◆ **RECORD EXTRACTS**:
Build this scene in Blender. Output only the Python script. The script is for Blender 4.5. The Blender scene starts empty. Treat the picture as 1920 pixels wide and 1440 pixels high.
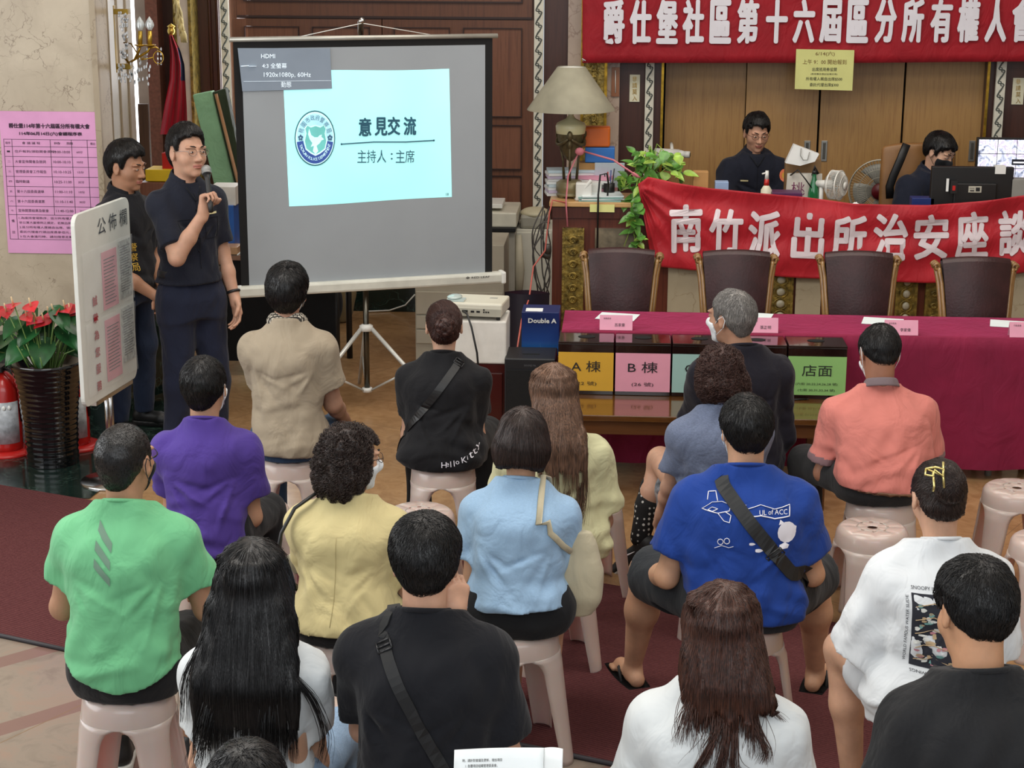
import bpy, bmesh, math, random
import numpy as np
from mathutils import Vector, Matrix
random.seed(7); RNG = np.random.RandomState(11)
SC = bpy.context.scene; COL = SC.collection
PI = math.pi
def rad(a): return a*PI/180
# ------------------------------------------------------------------ camera
F_PX = 3300.0; CZ = 2.75; PITCH = rad(14.4); YAW = rad(3.5); ROLL = rad(0.25)
CAMR = (Matrix.Rotation(YAW, 3, 'Z') @ Matrix.Rotation(PI/2-PITCH, 3, 'X') @ Matrix.Rotation(ROLL, 3, 'Z'))
def ray(px, py): return CAMR @ Vector(((px-960)/F_PX, (720-py)/F_PX, -1))
def atz(px, py, z):
    r = ray(px, py); t = (z-CZ)/r.z; return Vector((r.x*t, r.y*t, z))
def aty(px, py, y):
    r = ray(px, py); t = y/r.y; return Vector((r.x*t, y, CZ+r.z*t))
def atx(px, py, x):
    r = ray(px, py); t = x/r.x; return Vector((x, r.y*t, CZ+r.z*t))
# ------------------------------------------------------------------ materials
def lin(c):
    if isinstance(c, str): c = [int(c[i:i+2], 16)/255 for i in (0, 2, 4)]
    return tuple((v/12.92 if v <= .04045 else ((v+.055)/1.055)**2.4) for v in c[:3])+(1,)
MATS = {}
def newmat(name):
    m = bpy.data.materials.new(name); m.use_nodes = True; nt = m.node_tree
    return m, nt, nt.nodes['Principled BSDF']
def L(nt, a, b): nt.links.new(a, b)
def coords(nt, scale=(1, 1, 1), rot=(0, 0, 0), space='Object'):
    t = nt.nodes.new('ShaderNodeTexCoord'); mp = nt.nodes.new('ShaderNodeMapping')
    mp.inputs['Scale'].default_value = scale; mp.inputs['Rotation'].default_value = rot
    L(nt, t.outputs[space], mp.inputs[0]); return mp.outputs[0]
def noise_tex(nt, co, scale, detail=3, rough=.55, dist=0):
    n = nt.nodes.new('ShaderNodeTexNoise'); n.inputs['Scale'].default_value = scale
    n.inputs['Detail'].default_value = detail; n.inputs['Roughness'].default_value = rough
    n.inputs['Distortion'].default_value = dist; L(nt, co, n.inputs['Vector']); return n.outputs[0]
def ramp(nt, fac, stops, interp='LINEAR'):
    r = nt.nodes.new('ShaderNodeValToRGB'); r.color_ramp.interpolation = interp
    e = r.color_ramp.elements
    while len(e) < len(stops): e.new(.5)
    for el, (p, c) in zip(e, stops): el.position = p; el.color = lin(c) if not (isinstance(c, tuple) and len(c) == 4) else c
    L(nt, fac, r.inputs[0]); return r.outputs[0]
def bump(nt, b, h, strength=.2, dist=.01):
    n = nt.nodes.new('ShaderNodeBump'); n.inputs['Strength'].default_value = strength; n.inputs['Distance'].default_value = dist
    L(nt, h, n.inputs['Height']); L(nt, n.outputs[0], b.inputs['Normal'])
def shade(c, k):
    if isinstance(c, str): c = [int(c[i:i+2], 16)/255 for i in (0, 2, 4)]
    return tuple(max(0, min(1, v*k)) for v in c[:3])
def M(key, c=None, rough=.55, metal=0, var=.06, nscale=6, bmp=0, bscale=60, stretch=(1, 1, 1), emit=0, alpha=1, trans=0, coat=0, sss=0, spec=.5):
    if key in MATS: return MATS[key]
    m, nt, b = newmat(key)
    co = coords(nt, stretch)
    n = noise_tex(nt, co, nscale, 3)
    colr = ramp(nt, n, [(.3, shade(c, 1-var)), (.7, shade(c, 1+var))])
    L(nt, colr, b.inputs['Base Color'])
    b.inputs['Roughness'].default_value = rough; b.inputs['Metallic'].default_value = metal
    b.inputs['Coat Weight'].default_value = coat; b.inputs['Specular IOR Level'].default_value = spec
    if sss: b.inputs['Subsurface Weight'].default_value = sss; b.inputs['Subsurface Scale'].default_value = .02
    if trans: b.inputs['Transmission Weight'].default_value = trans
    if alpha < 1: b.inputs['Alpha'].default_value = alpha
    if emit: L(nt, colr, b.inputs['Emission Color']); b.inputs['Emission Strength'].default_value = emit
    if bmp: bump(nt, b, noise_tex(nt, co, bscale, 2), bmp, .004)
    MATS[key] = m; return m
def cloth(key, c, var=.07, bs=.25, rough=.85, heather=0):
    if key in MATS: return MATS[key]
    v = [int(c[i:i+2], 16)/255 for i in (0, 2, 4)]; g_ = .3*v[0]+.59*v[1]+.11*v[2]; c = tuple(x*.85+g_*.15 for x in v); bs = bs*1.4
    m, nt, b = newmat(key); co = coords(nt)
    n = noise_tex(nt, co, 5, 3)
    colr = ramp(nt, n, [(.3, shade(c, 1-var)), (.7, shade(c, 1+var))])
    if heather:
        co2 = coords(nt, (30, 30, 260)); h = noise_tex(nt, co2, 4, 2)
        hr = ramp(nt, h, [(.35, shade(c, 1-heather)), (.65, shade(c, 1+heather))])
        mx = nt.nodes.new('ShaderNodeMix'); mx.data_type = 'RGBA'; mx.inputs[0].default_value = .6
        L(nt, colr, mx.inputs[6]); L(nt, hr, mx.inputs[7]); colr = mx.outputs[2]
    L(nt, colr, b.inputs['Base Color']); b.inputs['Roughness'].default_value = rough
    b.inputs['Specular IOR Level'].default_value = .25
    b.inputs['Sheen Weight'].default_value = .08
    co3 = coords(nt, (1, 1, .55), (.3, .5, .4))
    w = noise_tex(nt, co3, 9, 3, .5, 1.2); bump(nt, b, w, bs, .03)
    MATS[key] = m; return m
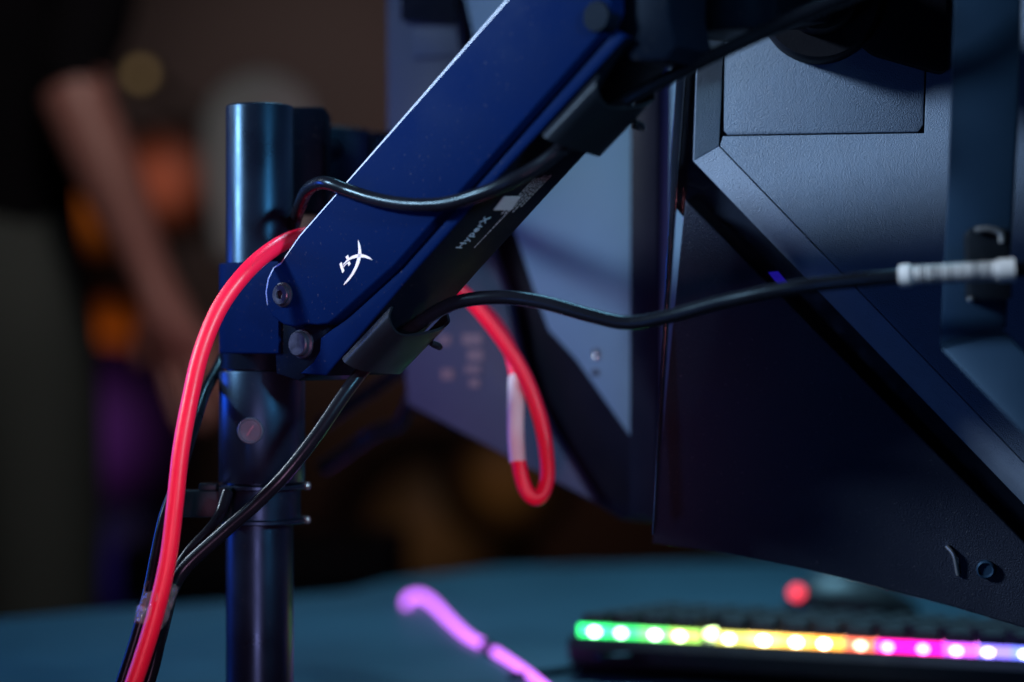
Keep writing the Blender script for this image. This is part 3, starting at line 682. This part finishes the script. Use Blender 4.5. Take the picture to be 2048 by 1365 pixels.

◆ **EXERCISE DIRECTIONS**: How many of the lines in the listing above hold the word "Blender"? Report only that figure.

◆ **REPLY TO THE EXERCISE**: 2